> GOAL
The data must be returned in full and exactly as given.

■ ■ ■ ■ ■

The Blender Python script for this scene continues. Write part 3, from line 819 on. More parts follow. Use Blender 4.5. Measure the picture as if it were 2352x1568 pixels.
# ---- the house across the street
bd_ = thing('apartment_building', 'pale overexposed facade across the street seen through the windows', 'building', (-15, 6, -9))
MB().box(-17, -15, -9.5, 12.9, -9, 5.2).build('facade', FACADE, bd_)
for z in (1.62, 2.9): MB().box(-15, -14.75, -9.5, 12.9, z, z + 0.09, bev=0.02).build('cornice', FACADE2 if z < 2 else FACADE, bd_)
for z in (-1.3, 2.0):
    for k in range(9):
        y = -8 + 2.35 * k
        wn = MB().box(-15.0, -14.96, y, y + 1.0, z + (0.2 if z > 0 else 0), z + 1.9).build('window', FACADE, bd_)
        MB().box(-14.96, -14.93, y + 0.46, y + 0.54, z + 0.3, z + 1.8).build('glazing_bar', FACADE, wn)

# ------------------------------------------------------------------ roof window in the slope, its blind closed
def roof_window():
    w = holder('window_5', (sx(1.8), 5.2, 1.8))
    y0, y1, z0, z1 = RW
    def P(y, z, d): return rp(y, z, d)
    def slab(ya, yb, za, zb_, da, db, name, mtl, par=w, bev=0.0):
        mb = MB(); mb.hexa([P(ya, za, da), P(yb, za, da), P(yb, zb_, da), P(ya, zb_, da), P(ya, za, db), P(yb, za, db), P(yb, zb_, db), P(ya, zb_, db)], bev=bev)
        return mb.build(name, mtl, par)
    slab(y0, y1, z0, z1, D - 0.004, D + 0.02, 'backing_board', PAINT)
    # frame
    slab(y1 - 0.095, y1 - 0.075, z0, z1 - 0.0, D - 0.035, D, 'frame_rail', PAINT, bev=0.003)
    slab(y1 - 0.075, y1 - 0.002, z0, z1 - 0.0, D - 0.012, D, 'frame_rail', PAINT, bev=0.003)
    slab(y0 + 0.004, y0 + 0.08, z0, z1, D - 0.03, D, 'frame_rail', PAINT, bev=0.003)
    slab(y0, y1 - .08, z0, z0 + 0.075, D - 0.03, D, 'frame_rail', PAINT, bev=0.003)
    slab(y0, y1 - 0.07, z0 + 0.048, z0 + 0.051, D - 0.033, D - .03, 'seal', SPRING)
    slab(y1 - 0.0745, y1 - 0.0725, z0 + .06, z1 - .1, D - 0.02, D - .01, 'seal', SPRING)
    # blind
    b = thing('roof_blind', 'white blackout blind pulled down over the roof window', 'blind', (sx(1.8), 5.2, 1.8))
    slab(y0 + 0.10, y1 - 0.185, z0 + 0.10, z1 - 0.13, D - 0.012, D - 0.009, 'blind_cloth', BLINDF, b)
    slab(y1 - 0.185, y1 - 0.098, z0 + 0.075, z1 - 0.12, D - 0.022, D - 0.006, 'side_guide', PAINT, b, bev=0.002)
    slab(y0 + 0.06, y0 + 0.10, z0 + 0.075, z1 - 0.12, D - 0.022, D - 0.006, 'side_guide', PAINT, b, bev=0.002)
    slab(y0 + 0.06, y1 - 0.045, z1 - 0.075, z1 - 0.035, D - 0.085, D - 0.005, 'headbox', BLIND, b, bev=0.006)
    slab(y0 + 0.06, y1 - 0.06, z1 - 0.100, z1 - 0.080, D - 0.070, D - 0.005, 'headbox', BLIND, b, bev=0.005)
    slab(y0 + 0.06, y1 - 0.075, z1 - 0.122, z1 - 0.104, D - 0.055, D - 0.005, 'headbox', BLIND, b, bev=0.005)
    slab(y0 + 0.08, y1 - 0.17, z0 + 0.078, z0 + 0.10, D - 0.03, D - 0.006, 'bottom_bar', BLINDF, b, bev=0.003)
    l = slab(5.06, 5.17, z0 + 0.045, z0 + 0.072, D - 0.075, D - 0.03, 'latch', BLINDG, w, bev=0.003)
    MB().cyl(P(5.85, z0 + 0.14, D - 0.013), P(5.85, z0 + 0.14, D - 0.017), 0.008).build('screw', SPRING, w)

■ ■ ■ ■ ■

> SOLUTION TO THIS PROBLEM
The Blender Python script for this scene continues. Write part 3, from line 819 on. More parts follow. Use Blender 4.5. Measure the picture as if it were 2352x1568 pixels.
# ---- the house across the street
bd_ = thing('apartment_building', 'pale overexposed facade across the street seen through the windows', 'building', (-15, 6, -9))
MB().box(-17, -15, -9.5, 12.9, -9, 5.2).build('facade', FACADE, bd_)
for z in (1.62, 2.9): MB().box(-15, -14.75, -9.5, 12.9, z, z + 0.09, bev=0.02).build('cornice', FACADE2 if z < 2 else FACADE, bd_)
for z in (-1.3, 2.0):
    for k in range(9):
        y = -8 + 2.35 * k
        wn = MB().box(-15.0, -14.96, y, y + 1.0, z + (0.2 if z > 0 else 0), z + 1.9).build('window', FACADE, bd_)
        MB().box(-14.96, -14.93, y + 0.46, y + 0.54, z + 0.3, z + 1.8).build('glazing_bar', FACADE, wn)

# ------------------------------------------------------------------ roof window in the slope, its blind closed
def roof_window():
    w = holder('window_5', (sx(1.8), 5.2, 1.8))
    y0, y1, z0, z1 = RW
    def P(y, z, d): return rp(y, z, d)
    def slab(ya, yb, za, zb_, da, db, name, mtl, par=w, bev=0.0):
        mb = MB(); mb.hexa([P(ya, za, da), P(yb, za, da), P(yb, zb_, da), P(ya, zb_, da), P(ya, za, db), P(yb, za, db), P(yb, zb_, db), P(ya, zb_, db)], bev=bev)
        return mb.build(name, mtl, par)
    slab(y0, y1, z0, z1, D - 0.004, D + 0.02, 'backing_board', PAINT)
    # frame
    slab(y1 - 0.095, y1 - 0.075, z0, z1 - 0.0, D - 0.035, D, 'frame_rail', PAINT, bev=0.003)
    slab(y1 - 0.075, y1 - 0.002, z0, z1 - 0.0, D - 0.012, D, 'frame_rail', PAINT, bev=0.003)
    slab(y0 + 0.004, y0 + 0.08, z0, z1, D - 0.03, D, 'frame_rail', PAINT, bev=0.003)
    slab(y0, y1 - .08, z0, z0 + 0.075, D - 0.03, D, 'frame_rail', PAINT, bev=0.003)
    slab(y0, y1 - 0.07, z0 + 0.048, z0 + 0.051, D - 0.033, D - .03, 'seal', SPRING)
    slab(y1 - 0.0745, y1 - 0.0725, z0 + .06, z1 - .1, D - 0.02, D - .01, 'seal', SPRING)
    # blind
    b = thing('roof_blind', 'white blackout blind pulled down over the roof window', 'blind', (sx(1.8), 5.2, 1.8))
    slab(y0 + 0.10, y1 - 0.185, z0 + 0.10, z1 - 0.13, D - 0.012, D - 0.009, 'blind_cloth', BLINDF, b)
    slab(y1 - 0.185, y1 - 0.098, z0 + 0.075, z1 - 0.12, D - 0.022, D - 0.006, 'side_guide', PAINT, b, bev=0.002)
    slab(y0 + 0.06, y0 + 0.10, z0 + 0.075, z1 - 0.12, D - 0.022, D - 0.006, 'side_guide', PAINT, b, bev=0.002)
    slab(y0 + 0.06, y1 - 0.045, z1 - 0.075, z1 - 0.035, D - 0.085, D - 0.005, 'headbox', BLIND, b, bev=0.006)
    slab(y0 + 0.06, y1 - 0.06, z1 - 0.100, z1 - 0.080, D - 0.070, D - 0.005, 'headbox', BLIND, b, bev=0.005)
    slab(y0 + 0.06, y1 - 0.075, z1 - 0.122, z1 - 0.104, D - 0.055, D - 0.005, 'headbox', BLIND, b, bev=0.005)
    slab(y0 + 0.08, y1 - 0.17, z0 + 0.078, z0 + 0.10, D - 0.03, D - 0.006, 'bottom_bar', BLINDF, b, bev=0.003)
    l = slab(5.06, 5.17, z0 + 0.045, z0 + 0.072, D - 0.075, D - 0.03, 'latch', BLINDG, w, bev=0.003)
    MB().cyl(P(5.85, z0 + 0.14, D - 0.013), P(5.85, z0 + 0.14, D - 0.017), 0.008).build('screw', SPRING, w)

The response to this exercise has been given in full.